Bring together all lines of the material below that contain the string "picture".

+ + + +

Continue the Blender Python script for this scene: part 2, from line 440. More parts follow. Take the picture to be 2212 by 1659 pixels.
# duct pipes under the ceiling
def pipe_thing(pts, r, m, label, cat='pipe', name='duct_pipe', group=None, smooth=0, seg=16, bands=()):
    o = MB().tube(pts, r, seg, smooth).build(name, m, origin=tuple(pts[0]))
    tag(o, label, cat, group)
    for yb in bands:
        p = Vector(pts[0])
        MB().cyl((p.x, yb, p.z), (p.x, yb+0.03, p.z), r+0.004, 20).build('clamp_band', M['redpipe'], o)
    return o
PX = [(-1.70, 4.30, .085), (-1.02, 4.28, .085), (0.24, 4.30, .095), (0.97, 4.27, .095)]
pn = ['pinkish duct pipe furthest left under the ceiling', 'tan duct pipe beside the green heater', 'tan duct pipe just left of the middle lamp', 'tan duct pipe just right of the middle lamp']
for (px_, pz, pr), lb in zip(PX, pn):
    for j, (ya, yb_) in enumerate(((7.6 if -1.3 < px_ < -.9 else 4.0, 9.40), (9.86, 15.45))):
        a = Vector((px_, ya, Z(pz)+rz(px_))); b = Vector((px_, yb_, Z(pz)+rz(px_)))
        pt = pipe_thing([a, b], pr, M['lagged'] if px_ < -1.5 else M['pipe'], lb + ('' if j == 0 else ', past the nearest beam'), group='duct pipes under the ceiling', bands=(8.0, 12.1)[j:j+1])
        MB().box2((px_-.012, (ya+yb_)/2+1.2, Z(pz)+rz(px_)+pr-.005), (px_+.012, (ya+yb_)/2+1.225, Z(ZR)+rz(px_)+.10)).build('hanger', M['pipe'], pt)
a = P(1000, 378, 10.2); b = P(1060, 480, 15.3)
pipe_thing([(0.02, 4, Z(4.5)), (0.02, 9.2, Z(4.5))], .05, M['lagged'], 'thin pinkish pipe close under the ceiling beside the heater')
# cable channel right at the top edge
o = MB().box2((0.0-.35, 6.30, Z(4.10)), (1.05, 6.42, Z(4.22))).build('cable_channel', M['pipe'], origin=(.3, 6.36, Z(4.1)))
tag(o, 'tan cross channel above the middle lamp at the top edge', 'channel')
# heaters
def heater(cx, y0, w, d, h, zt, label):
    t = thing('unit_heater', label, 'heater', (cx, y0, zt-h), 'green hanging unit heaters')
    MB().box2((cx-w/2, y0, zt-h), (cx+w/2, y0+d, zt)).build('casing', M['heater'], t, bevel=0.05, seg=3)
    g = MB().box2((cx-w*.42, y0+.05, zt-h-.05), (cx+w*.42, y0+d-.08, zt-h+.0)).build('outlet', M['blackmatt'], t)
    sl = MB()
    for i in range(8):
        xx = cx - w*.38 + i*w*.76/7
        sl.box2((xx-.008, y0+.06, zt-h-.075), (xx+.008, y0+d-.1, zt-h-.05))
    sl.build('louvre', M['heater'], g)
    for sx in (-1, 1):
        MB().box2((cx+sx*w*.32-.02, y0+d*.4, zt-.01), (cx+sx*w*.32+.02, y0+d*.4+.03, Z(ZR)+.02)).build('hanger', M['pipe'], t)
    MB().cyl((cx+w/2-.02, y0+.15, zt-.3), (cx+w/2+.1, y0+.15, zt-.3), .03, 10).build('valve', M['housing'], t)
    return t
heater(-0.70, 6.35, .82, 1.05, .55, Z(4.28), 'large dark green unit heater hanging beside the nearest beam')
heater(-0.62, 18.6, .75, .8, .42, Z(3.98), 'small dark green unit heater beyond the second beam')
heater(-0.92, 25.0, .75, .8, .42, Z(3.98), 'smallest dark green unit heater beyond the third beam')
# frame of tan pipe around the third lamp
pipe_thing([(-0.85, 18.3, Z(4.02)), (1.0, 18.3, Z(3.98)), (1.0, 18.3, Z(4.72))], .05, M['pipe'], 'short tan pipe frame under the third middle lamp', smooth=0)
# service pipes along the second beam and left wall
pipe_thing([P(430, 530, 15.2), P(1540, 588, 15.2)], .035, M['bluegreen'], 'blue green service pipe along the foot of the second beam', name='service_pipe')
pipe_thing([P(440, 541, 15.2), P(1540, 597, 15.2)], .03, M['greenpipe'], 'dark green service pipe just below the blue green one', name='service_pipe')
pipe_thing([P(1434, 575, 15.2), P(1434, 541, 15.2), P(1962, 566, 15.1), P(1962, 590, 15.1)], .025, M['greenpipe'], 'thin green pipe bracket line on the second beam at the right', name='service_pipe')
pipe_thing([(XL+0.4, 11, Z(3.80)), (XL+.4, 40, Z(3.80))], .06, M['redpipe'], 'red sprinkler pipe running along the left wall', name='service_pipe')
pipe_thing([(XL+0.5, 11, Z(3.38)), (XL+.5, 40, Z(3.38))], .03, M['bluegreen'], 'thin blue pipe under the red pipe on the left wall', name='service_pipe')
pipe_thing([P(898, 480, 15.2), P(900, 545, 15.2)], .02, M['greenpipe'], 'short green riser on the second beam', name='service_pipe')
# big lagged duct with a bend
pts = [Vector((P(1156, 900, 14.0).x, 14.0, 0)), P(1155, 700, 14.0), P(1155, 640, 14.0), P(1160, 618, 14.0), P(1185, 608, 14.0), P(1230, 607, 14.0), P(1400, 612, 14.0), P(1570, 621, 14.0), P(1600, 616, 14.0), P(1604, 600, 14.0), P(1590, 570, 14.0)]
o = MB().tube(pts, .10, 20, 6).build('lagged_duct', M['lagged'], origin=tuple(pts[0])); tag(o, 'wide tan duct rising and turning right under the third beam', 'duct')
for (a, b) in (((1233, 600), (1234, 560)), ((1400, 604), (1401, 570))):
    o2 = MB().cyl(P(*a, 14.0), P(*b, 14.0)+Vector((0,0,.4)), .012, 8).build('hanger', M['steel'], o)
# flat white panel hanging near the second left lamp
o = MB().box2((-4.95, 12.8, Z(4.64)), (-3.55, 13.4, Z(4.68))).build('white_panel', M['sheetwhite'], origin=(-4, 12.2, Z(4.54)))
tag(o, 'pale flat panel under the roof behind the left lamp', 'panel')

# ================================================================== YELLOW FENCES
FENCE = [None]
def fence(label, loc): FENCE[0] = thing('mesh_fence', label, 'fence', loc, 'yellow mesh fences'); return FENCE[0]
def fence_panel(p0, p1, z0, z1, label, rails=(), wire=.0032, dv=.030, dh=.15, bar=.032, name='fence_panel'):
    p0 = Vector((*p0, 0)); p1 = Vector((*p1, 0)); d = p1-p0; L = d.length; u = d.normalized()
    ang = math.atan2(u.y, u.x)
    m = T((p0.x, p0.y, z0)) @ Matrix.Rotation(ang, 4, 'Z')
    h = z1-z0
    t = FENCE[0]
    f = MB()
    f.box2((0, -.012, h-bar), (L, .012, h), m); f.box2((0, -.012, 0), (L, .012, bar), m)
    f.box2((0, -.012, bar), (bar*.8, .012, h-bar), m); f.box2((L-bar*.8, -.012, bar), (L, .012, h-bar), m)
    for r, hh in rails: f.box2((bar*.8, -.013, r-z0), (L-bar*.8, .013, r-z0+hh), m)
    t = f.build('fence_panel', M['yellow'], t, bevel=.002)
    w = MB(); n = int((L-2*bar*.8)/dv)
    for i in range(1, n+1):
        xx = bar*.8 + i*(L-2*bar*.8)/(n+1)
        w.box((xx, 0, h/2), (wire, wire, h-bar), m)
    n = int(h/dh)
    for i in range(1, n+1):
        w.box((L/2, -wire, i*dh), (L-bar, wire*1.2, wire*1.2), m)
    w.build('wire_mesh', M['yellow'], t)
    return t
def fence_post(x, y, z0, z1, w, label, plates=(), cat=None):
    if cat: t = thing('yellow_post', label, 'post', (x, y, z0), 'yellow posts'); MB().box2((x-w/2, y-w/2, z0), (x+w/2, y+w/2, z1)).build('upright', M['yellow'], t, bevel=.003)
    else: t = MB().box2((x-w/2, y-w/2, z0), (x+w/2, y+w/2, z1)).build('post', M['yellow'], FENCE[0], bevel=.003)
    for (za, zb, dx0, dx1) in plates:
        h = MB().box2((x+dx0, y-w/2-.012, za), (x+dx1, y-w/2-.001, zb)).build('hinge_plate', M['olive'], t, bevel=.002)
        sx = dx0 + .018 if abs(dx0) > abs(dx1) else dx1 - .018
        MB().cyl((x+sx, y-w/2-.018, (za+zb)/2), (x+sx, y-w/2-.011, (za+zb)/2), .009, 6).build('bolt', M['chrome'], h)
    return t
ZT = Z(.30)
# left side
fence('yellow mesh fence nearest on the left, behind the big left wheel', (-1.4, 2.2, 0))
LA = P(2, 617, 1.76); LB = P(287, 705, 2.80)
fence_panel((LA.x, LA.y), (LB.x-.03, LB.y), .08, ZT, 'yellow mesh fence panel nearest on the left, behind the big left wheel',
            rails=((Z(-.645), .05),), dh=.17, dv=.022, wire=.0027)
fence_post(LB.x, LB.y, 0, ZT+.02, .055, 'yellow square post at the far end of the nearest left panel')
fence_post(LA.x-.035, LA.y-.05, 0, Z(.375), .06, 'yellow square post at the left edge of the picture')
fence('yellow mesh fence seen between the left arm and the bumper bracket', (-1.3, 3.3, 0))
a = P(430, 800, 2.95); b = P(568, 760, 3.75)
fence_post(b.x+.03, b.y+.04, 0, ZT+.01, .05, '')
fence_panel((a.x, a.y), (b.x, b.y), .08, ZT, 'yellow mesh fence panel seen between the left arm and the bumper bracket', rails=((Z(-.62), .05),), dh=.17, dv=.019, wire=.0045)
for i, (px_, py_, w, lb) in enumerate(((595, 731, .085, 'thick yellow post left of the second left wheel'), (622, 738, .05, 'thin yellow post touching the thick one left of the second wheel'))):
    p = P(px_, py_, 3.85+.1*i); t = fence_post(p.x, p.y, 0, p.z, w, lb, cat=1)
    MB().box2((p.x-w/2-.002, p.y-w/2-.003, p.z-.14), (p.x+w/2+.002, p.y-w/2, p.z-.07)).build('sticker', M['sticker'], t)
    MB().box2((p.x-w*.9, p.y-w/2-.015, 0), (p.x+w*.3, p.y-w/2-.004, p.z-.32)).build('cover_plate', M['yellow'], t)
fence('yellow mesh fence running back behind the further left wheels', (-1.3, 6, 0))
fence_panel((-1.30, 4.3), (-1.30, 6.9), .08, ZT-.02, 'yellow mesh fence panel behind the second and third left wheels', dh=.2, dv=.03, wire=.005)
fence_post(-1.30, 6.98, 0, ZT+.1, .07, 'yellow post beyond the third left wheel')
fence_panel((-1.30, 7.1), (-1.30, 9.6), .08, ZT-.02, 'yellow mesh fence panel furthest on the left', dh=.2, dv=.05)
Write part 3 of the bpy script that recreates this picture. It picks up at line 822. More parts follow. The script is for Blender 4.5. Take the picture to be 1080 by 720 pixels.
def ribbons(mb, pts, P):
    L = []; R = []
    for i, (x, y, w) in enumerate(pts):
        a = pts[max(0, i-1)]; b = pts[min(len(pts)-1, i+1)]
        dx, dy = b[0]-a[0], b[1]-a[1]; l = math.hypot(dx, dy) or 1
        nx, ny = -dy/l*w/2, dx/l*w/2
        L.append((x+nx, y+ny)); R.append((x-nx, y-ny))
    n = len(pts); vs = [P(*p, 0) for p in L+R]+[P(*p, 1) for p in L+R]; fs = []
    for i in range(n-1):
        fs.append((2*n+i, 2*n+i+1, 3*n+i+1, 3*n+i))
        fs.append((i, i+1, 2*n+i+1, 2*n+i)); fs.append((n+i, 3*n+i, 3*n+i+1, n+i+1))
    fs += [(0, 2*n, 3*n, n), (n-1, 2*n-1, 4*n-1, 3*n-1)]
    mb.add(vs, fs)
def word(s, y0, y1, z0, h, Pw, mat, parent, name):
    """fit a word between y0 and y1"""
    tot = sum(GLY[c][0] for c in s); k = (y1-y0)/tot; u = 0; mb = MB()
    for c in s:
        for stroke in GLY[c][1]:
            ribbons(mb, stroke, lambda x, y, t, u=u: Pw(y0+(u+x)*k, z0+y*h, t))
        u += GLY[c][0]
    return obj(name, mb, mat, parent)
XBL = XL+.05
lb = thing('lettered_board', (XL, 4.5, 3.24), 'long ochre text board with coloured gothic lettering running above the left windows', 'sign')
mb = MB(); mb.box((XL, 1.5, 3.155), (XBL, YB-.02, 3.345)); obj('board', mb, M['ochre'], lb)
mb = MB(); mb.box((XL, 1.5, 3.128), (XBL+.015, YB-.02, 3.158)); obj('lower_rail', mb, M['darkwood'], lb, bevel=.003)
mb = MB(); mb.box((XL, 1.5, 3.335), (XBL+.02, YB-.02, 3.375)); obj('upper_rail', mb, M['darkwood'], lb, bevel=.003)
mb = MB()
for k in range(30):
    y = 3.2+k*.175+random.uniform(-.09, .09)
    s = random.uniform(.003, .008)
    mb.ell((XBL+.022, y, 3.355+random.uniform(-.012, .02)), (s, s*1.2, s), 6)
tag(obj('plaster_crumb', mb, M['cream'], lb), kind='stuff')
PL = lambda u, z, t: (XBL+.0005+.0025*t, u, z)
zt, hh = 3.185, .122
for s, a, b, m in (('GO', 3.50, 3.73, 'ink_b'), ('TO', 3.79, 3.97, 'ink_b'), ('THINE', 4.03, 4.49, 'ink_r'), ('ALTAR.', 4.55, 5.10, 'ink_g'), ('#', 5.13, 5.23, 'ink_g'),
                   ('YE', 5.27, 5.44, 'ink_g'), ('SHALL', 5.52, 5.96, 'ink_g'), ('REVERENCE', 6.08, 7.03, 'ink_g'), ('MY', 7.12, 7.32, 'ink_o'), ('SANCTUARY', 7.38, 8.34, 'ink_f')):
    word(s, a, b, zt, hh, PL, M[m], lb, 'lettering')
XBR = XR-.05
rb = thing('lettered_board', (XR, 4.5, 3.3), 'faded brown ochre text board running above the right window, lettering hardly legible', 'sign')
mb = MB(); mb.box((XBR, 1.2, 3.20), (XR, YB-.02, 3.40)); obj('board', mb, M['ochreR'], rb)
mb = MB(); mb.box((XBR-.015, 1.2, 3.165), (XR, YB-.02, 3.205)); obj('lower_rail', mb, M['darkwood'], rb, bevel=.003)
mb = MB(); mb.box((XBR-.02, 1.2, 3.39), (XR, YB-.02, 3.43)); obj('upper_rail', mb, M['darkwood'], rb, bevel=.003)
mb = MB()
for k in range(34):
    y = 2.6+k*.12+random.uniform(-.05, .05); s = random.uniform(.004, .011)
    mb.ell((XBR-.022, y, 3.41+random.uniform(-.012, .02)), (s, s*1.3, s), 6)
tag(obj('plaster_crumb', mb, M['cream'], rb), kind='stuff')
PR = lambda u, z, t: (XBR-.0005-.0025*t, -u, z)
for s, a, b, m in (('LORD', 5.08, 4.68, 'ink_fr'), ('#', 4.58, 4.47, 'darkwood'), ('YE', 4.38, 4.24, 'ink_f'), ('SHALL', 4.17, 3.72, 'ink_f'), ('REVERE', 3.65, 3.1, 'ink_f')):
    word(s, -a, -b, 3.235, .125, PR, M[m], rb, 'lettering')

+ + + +

§ **OUTPUT**
Continue the Blender Python script for this scene: part 2, from line 440. More parts follow. Take the picture to be 2212 by 1659 pixels.
fence_post(LA.x-.035, LA.y-.05, 0, Z(.375), .06, 'yellow square post at the left edge of the picture')
Write part 3 of the bpy script that recreates this picture. It picks up at line 822. More parts follow. The script is for Blender 4.5. Take the picture to be 1080 by 720 pixels.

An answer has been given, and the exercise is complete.